Fraher’s case raises uncomfortable questions about responsibility and knowledge in complex corporate frauds. She wasn’t the CEO who set the strategic direction. She wasn’t the founder with an outsized vision. She was a financial executive who signed disclosure documents and approved press releases. If those disclosures were materially misleading—and the SEC alleged they were—how much did she need to know to be culpable? How hard should she have pushed back on statements crafted by others? When does going along become active participation in fraud?

The answers will eventually come from a courtroom, where questions of knowledge and intent get tested through document review and witness testimony. Prosecutors will present emails and meeting notes and internal financial reports, trying to show what Fraher knew and when she knew it. Defense attorneys will contextualize decisions made in crisis conditions, argue about the reasonableness of reliance on others’ expertise, and challenge whether any misrepresentations were truly material to investors’ decisions.

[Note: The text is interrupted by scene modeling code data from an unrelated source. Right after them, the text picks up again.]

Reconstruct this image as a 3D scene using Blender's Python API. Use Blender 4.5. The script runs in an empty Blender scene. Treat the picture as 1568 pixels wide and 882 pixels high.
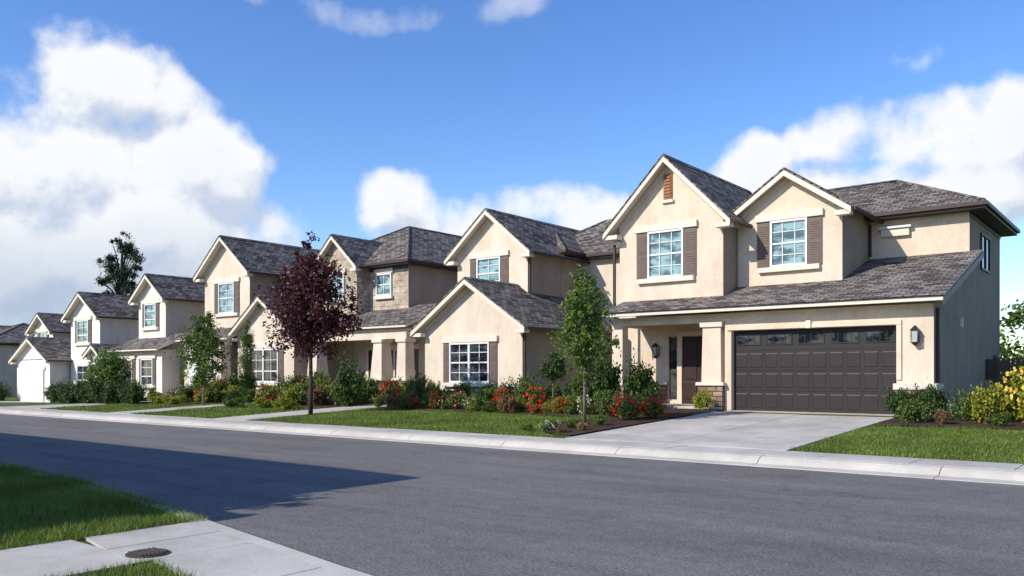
import bpy, bmesh, math, numpy as np
from mathutils import Vector
R=np.random.default_rng(7)
sc=bpy.context.scene
COL=sc.collection
# ---------------------------------------------------------------- materials
def newmat(name):
    m=bpy.data.materials.new(name); m.use_nodes=True
    nt=m.node_tree; b=nt.nodes['Principled BSDF']; return m,nt,b
def N(nt,t,**k):
    n=nt.nodes.new(t)
    for a,v in k.items(): setattr(n,a,v)
    return n
def mixc(nt,f,a,b,blend='MIX'):
    n=N(nt,'ShaderNodeMix',data_type='RGBA',blend_type=blend)
    for s,v in ((0,f),(6,a),(7,b)):
        if hasattr(v,'type'): nt.links.new(v,n.inputs[s])
        else: n.inputs[s].default_value=v if s==0 else (*v,1)
    return n.outputs[2]
def noise(nt,vec,scale,detail=4,rough=.55):
    n=N(nt,'ShaderNodeTexNoise'); n.inputs['Scale'].default_value=scale
    n.inputs['Detail'].default_value=detail; n.inputs['Roughness'].default_value=rough
    if vec is not None: nt.links.new(vec,n.inputs['Vector'])
    return n.outputs[0]
def ramp(nt,fac,p0,p1,c0=(0,0,0),c1=(1,1,1)):
    n=N(nt,'ShaderNodeValToRGB'); e=n.color_ramp.elements
    e[0].position=p0; e[1].position=p1; e[0].color=(*c0,1); e[1].color=(*c1,1)
    nt.links.new(fac,n.inputs[0]); return n.outputs[0]
def bump(nt,b,h,strength=.3,dist=.02):
    n=N(nt,'ShaderNodeBump'); n.inputs['Strength'].default_value=strength
    n.inputs['Distance'].default_value=dist
    nt.links.new(h,n.inputs['Height']); nt.links.new(n.outputs[0],b.inputs['Normal'])
def nmat(name,c1,c2,s1=1.2,s2=30,rough=.85,bs=.3,bd=.01,spec=.3,stain=0):
    m,nt,b=newmat(name); tc=N(nt,'ShaderNodeTexCoord').outputs['Object']
    a=noise(nt,tc,s1,5,.65); f=noise(nt,tc,s2,3,.7)
    c=mixc(nt,ramp(nt,a,.3,.7),c1,c2)
    c=mixc(nt,.35,c,ramp(nt,f,.25,.75,(.35,.35,.35),(1,1,1)),'MULTIPLY')
    if stain: c=mixc(nt,stain,c,ramp(nt,noise(nt,tc,.45,6,.75),.42,.6,(.55,.52,.48),(1.05,1.05,1.05)),'MULTIPLY')
    nt.links.new(c,b.inputs['Base Color']); b.inputs['Roughness'].default_value=rough
    b.inputs['Specular IOR Level'].default_value=spec
    bump(nt,b,f,bs,bd); return m
def stucco(name,c):
    m,nt,b=newmat(name); tc=N(nt,'ShaderNodeTexCoord').outputs['Object']
    mp=N(nt,'ShaderNodeMapping'); mp.inputs['Scale'].default_value=(1,1,.4); nt.links.new(tc,mp.inputs[0])
    a=noise(nt,mp.outputs[0],1.3,7,.7); g=noise(nt,tc,18,4,.75)
    d=tuple(x*y for x,y in zip(c,(.85,.82,.79))); l=tuple(min(1,x*1.06) for x in c)
    cc=mixc(nt,ramp(nt,a,.33,.64),d,l)
    cc=mixc(nt,.28,cc,ramp(nt,g,.3,.7,(.5,.5,.5),(1.05,1.05,1.05)),'MULTIPLY')
    nt.links.new(cc,b.inputs['Base Color']); b.inputs['Roughness'].default_value=.92
    b.inputs['Specular IOR Level'].default_value=.15
    bump(nt,b,g,.7,.025); return m
def brickm(name,c1,c2,mort,bw,rh,ms,bs=.6,bd=.02,rough=.9,nz=8,offs=.5,sq=1.0):
    m,nt,b=newmat(name); uv=N(nt,'ShaderNodeTexCoord'); 
    n=N(nt,'ShaderNodeTexNoise'); n.inputs['Scale'].default_value=3.5; nt.links.new(uv.outputs['UV'],n.inputs['Vector'])
    add=N(nt,'ShaderNodeVectorMath',operation='MULTIPLY_ADD'); 
    nt.links.new(n.outputs['Color'],add.inputs[0]); add.inputs[1].default_value=(.06,.06,0); nt.links.new(uv.outputs['UV'],add.inputs[2])
    t=N(nt,'ShaderNodeTexBrick'); nt.links.new(add.outputs[0],t.inputs['Vector'])
    t.inputs['Scale'].default_value=1; t.inputs['Brick Width'].default_value=bw; t.inputs['Row Height'].default_value=rh
    t.inputs['Mortar Size'].default_value=ms; t.inputs['Mortar Smooth'].default_value=.3; t.offset=offs; t.squash=sq
    t.inputs['Color1'].default_value=(*c1,1); t.inputs['Color2'].default_value=(*c2,1); t.inputs['Mortar'].default_value=(*mort,1)
    a=noise(nt,uv.outputs['Object'],nz,4,.7); l=noise(nt,uv.outputs['Object'],.7,4,.6)
    c=mixc(nt,.75,t.outputs['Color'],ramp(nt,a,.3,.72,(.4,.39,.37),(1.3,1.26,1.22)),'MULTIPLY')
    c=mixc(nt,.5,c,ramp(nt,l,.3,.7,(.6,.6,.62),(1.15,1.12,1.08)),'MULTIPLY')
    nt.links.new(c,b.inputs['Base Color']); b.inputs['Roughness'].default_value=rough
    b.inputs['Specular IOR Level'].default_value=.15
    h=N(nt,'ShaderNodeMath',operation='MULTIPLY_ADD'); h.inputs[1].default_value=.6
    nt.links.new(a,h.inputs[0]); 
    iv=N(nt,'ShaderNodeMath',operation='SUBTRACT'); iv.inputs[0].default_value=1; nt.links.new(t.outputs['Fac'],iv.inputs[1])
    nt.links.new(iv.outputs[0],h.inputs[2]); bump(nt,b,h.outputs[0],bs,bd); return m
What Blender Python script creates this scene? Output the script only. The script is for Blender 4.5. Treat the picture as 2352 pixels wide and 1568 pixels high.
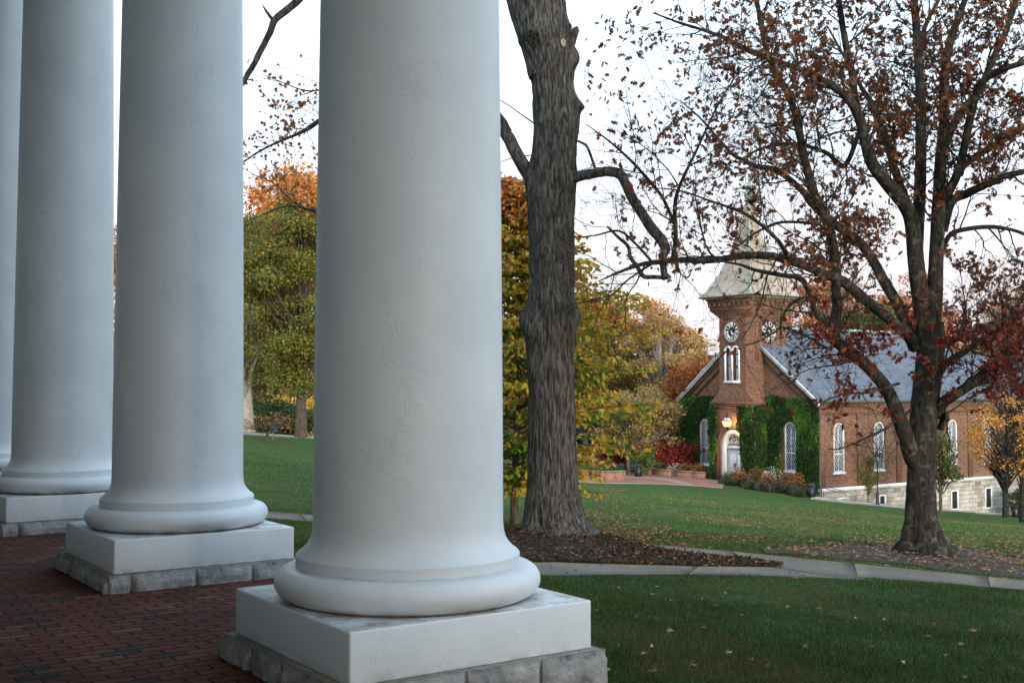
import bpy, bmesh, math, random
import numpy as np
from mathutils import Vector, Matrix
R = math.radians
for o in list(bpy.data.objects): bpy.data.objects.remove(o)
SC = bpy.context.scene
COL = SC.collection
# ------------------------------------------------------------------ camera
F = 2664.0                       # focal length in units of a 2352 px wide frame
EYE = 1.6
PITCH = math.atan(98/F)
cam = bpy.data.cameras.new('camera'); camo = bpy.data.objects.new('camera', cam); COL.objects.link(camo)
camo.location = (0, 0, EYE); camo.rotation_euler = (R(90)+PITCH, 0, 0)
cam.sensor_width = 36; cam.lens = F/2352*36; cam.clip_end = 20000; cam.clip_start = .05
cam.dof.use_dof = True; cam.dof.focus_distance = 40; cam.dof.aperture_fstop = 9
SC.camera = camo
# ------------------------------------------------------------------ light
SUN_EL, SUN_AZ = R(9), math.atan2(-.9, .36)      # azimuth measured from +X, counter-clockwise
w = bpy.data.worlds.new('World'); SC.world = w; w.use_nodes = True
nt = w.node_tree; nt.nodes.clear()
sky = nt.nodes.new('ShaderNodeTexSky'); sky.sky_type = 'NISHITA'; sky.sun_disc = False
sky.sun_elevation = SUN_EL; sky.sun_rotation = math.pi/2-SUN_AZ
sky.air_density = 1.0; sky.dust_density = 2.5; sky.ozone_density = 1.0
hs = nt.nodes.new('ShaderNodeHueSaturation'); hs.inputs['Saturation'].default_value = .5
veil = nt.nodes.new('ShaderNodeMixRGB'); veil.inputs[0].default_value = .8; # thin high cloud over the whole sky, faintly pink towards the horizon at dusk
tcw = nt.nodes.new('ShaderNodeTexCoord'); spw = nt.nodes.new('ShaderNodeSeparateXYZ'); nt.links.new(tcw.outputs['Generated'], spw.inputs[0])
rw = nt.nodes.new('ShaderNodeValToRGB'); nt.links.new(spw.outputs[2], rw.inputs[0]); mw = nt.nodes.new('ShaderNodeMixRGB'); mw.blend_type = 'MULTIPLY'; mw.inputs[0].default_value = 1; mw.inputs[2].default_value = (10, 10, 10, 1)
for e_, (p_, c_) in zip([rw.color_ramp.elements[0], rw.color_ramp.elements.new(.12), rw.color_ramp.elements.new(.32), rw.color_ramp.elements[-1]], [(0, (.315, .275, .290)), (.12, (.340, .335, .370)), (.32, (.40, .50, .59)), (1, (.42, .56, .70))]): e_.position = p_; e_.color = (*c_, 1)
nt.links.new(rw.outputs[0], mw.inputs[1]); nt.links.new(mw.outputs[0], veil.inputs[2])
bg = nt.nodes.new('ShaderNodeBackground'); bg.inputs[1].default_value = .15
wo = nt.nodes.new('ShaderNodeOutputWorld')
nt.links.new(sky.outputs[0], hs.inputs['Color']); nt.links.new(hs.outputs[0], veil.inputs[1]); nt.links.new(veil.outputs[0], bg.inputs[0]); nt.links.new(bg.outputs[0], wo.inputs[0])
sl = bpy.data.lights.new('sun', 'SUN'); sl.energy = 1.3; sl.angle = R(14); sl.color = (1, .84, .68)
so = bpy.data.objects.new('sun', sl); COL.objects.link(so)
sd = Vector((math.cos(SUN_AZ)*math.cos(SUN_EL), math.sin(SUN_AZ)*math.cos(SUN_EL), math.sin(SUN_EL)))
so.rotation_euler = sd.to_track_quat('Z', 'Y').to_euler()
SC.view_settings.view_transform = 'Standard'; SC.view_settings.look = 'None'
SC.view_settings.exposure = 1.3; SC.view_settings.gamma = 1
# ------------------------------------------------------------------ geometry helpers
TH = R(34.5)
U = (-math.sin(TH), math.cos(TH)); V = (math.cos(TH), math.sin(TH))   # along the colonnade / outwards
def ray(vx, vy):
    X = (vx-1176)/F; Z = (784-vy)/F
    return (X, math.cos(PITCH)-Z*math.sin(PITCH), math.sin(PITCH)+Z*math.cos(PITCH))
def wp(vx, vy, depth):
    r = ray(vx, vy); t = depth/r[1]
    return (r[0]*t, depth, EYE+r[2]*t)
def thing(name, label, cat, loc=(0, 0, 0), rotz=0, group=None):
    o = bpy.data.objects.new(name, None); COL.objects.link(o)
    o.empty_display_size = .2
    o.location = loc; o.rotation_euler = (0, 0, rotz); o['label'] = label; o['category'] = cat
    if group: o['group'] = group
    return o
def tag(o, label, cat, group=None):
    o['label'] = label; o['category'] = cat
    if group: o['group'] = group
    return o
def link(name, me, mat, parent=None, loc=None):
    o = bpy.data.objects.new(name, me); COL.objects.link(o)
    if mat is not None: me.materials.append(mat)
    if parent is not None: o.parent = parent
    if loc is not None: o.location = loc
    return o
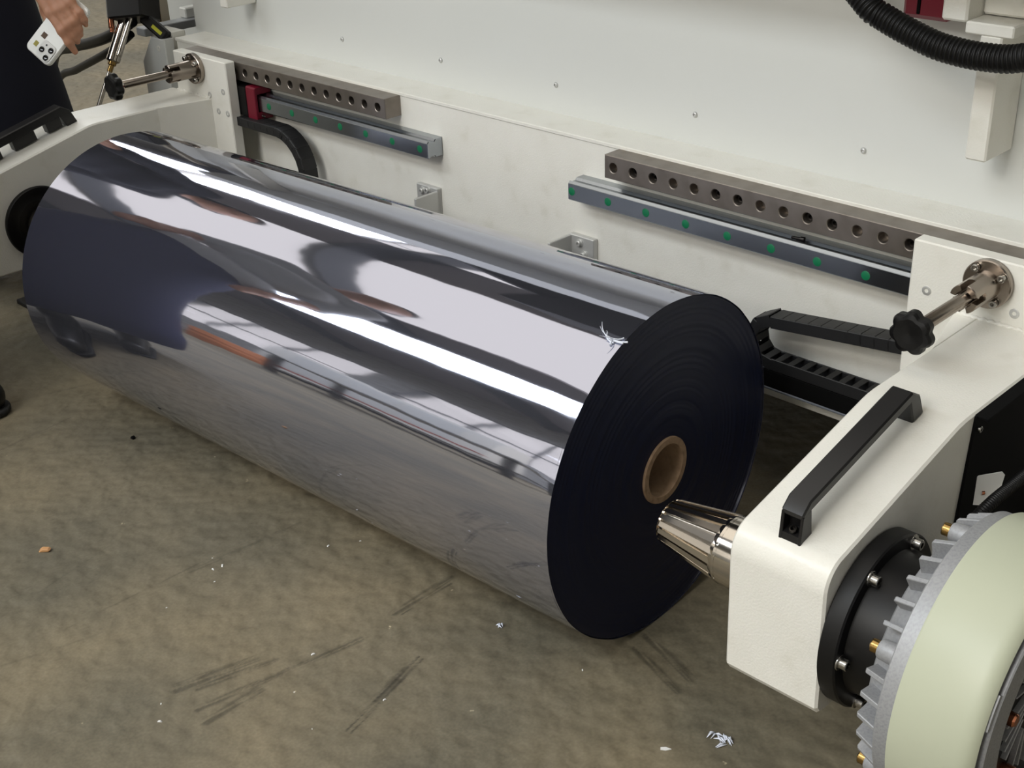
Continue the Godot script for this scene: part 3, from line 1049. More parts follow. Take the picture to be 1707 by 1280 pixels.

But beyond the legal technicalities lies a simpler story: a bank that bet its future on an volatile industry, executives who faced a crisis that threatened everything they had built, and disclosures that allegedly prioritized reassurance over truth. Whether Fraher bears legal responsibility for those choices remains to be determined. That the choices were made, and that investors suffered for them, is already established fact.

In La Jolla, the glass towers still catch the light, now occupied by other tenants, other businesses, other executives making their own calculations about truth and disclosure and the distance between what they know and what they tell. The building remains. The bank it housed is gone. And Kathleen Fraher waits for a trial that will determine whether she goes down in history as another casualty of crypto’s chaos or as someone who helped orchestrate one of its most significant frauds.